Lo spirito di Vito Volterra - primo presidente del Cnr - è ancora in qualche modo presente nei palazzi di quello che una volta era il piazzale dell'Università (oggi Aldo Moro), nonostante la duplice faccia degli anni marconiani, con le uniformi bianche da marina del Premio Nobel e del duce durante le riunioni sull'Elettra, con la centralizzazione dell'ente e la sua trasformazione a organo di consulenza dello stato. È forse significativo ritrovare - nei documenti analizzati con un lavoro paziente e intelligente da Simili e Paoloni - la constatazione ufficiale dei primi appetiti verso la ricerca di Confindustria, che già nel 1937 auspicava che le ricerche fossero indirizzate ai propri fini. Ma se c'è un germe fecondo è forse proprio quello dell'Italia autarchica, in cui scienziati di ogni risma (esclusi ovviamente gli ebrei e i non iscritti al Pnf) si cimentano con le problematiche più assurde, dalla sostituzione del ferro nel calcestruzzo con il bambù per ottenere un cemento armato nostrano a buon mercato, alla ricerca dei succedanei dell'asfalto, del rame e soprattutto dei carburanti ormai esauriti. Sono gli anni della ricerca chimica, oltre che della tradizionale radiotecnica e della nascente fisica nucleare, anni in qualche modo epici, nonostante le leggi razziali e le espulsioni dalla comunità scientifica dei non allineati. Parte in quegli anni un inventario geo-minerario dell'Italia che, seppure teso a trovare metalli e idrocarburi, sarà oggettivamente un inizio della conoscenza sistematica del nostro territorio.

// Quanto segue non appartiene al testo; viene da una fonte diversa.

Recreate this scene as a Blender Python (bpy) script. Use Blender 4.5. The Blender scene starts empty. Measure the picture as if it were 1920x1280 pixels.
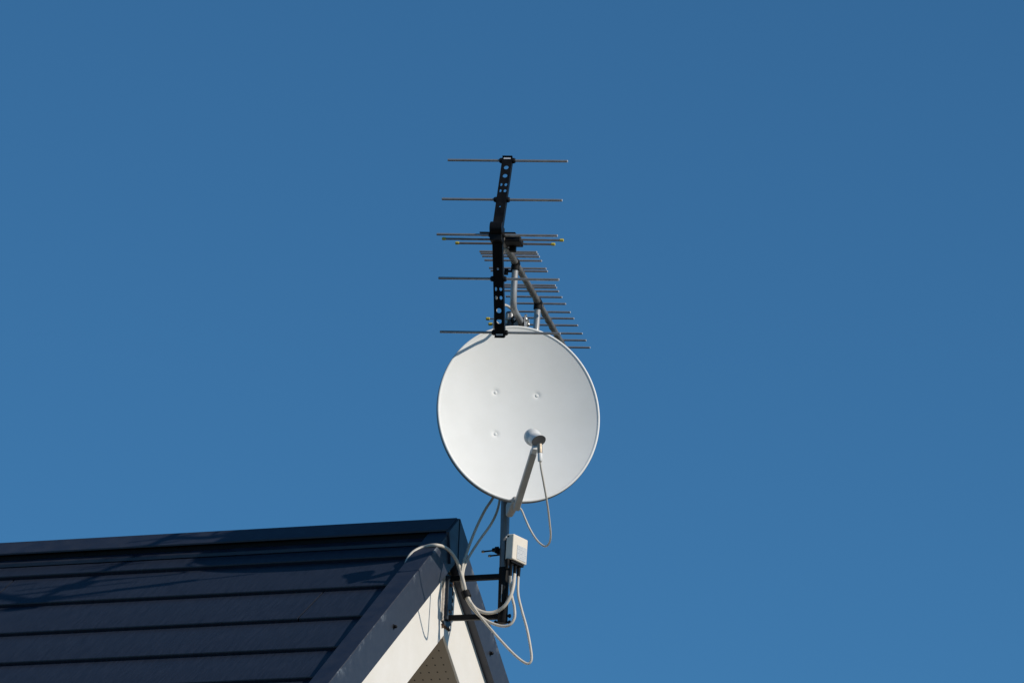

I due volumi sono ricchissimi di notizie, dati e documenti sui quali si poggia la ricostruzione della storia dell'ente e dei suoi scienziati, ma fra le righe traspare anche la storia di un paese negli anni a cavallo della guerra, con uomini di calibro diverso che si succedono alla presidenza, assillati dalle esigenze di reperire fondi e di tenere alta una produttività scientifica anche a livello internazionale. Qui si sono decise anche le fortune future di alcune discipline: la geologia, per esempio, non particolarmente simpatica al fascismo, ma decisamente negletta in seguito, quando i finanziamenti la pongono all'ultimo posto per le dotazioni, privilegiando la fisica (incremento del 158 per cento), la chimica e l'astro nascente dell'ingegneria (incremento del 90 per cento): le conseguenze le paghiamo ancora oggi con il dissesto strutturale del territorio e la cronica incapacità di fare fronte alle conseguenze catastrofiche degli eventi naturali.
La storia si chiude con l'ultimo sforzo creativo e di ricerca, quello dei Progetti Finalizzati, che hanno raccolto decine di studiosi attorno a obiettivi comuni in una cooperazione costante con le università, finalmente in un ruolo positivo dopo la cannibalizzazione di attrezzature, centri di studio, veicoli, mezzi e ricercatori. La gestione del Cnr è stata consegnata interamente ai professori ordinari universitari, che spesso lo hanno trasformato in puro strumento di potere accademico, un'altra fetta di denari, mezzi e persone da spartirsi, senza alcun interesse per lo sviluppo del Consiglio. Proprio per le sue competenze generali - che oggi gli vengono rimproverate - il Cnr è stato il vero monitor della ricerca scientifica italiana nonché l'incubatrice di nuove discipline, anche se sarebbe ingiusto non criticarne molti aspetti, dalla mancata valorizzazione delle risorse umane, alla intermittente mancanza di una strategia, alla eccessiva frammentazione. In questi due volumi si ritrovano le radici del nostro essere scienziati in Italia oggi: uno sguardo critico, ma anche legittimamente orgoglioso, e soprattutto la salvaguardia costante da leggi estranee al mondo della ricerca - non tutto può ridursi a mercato.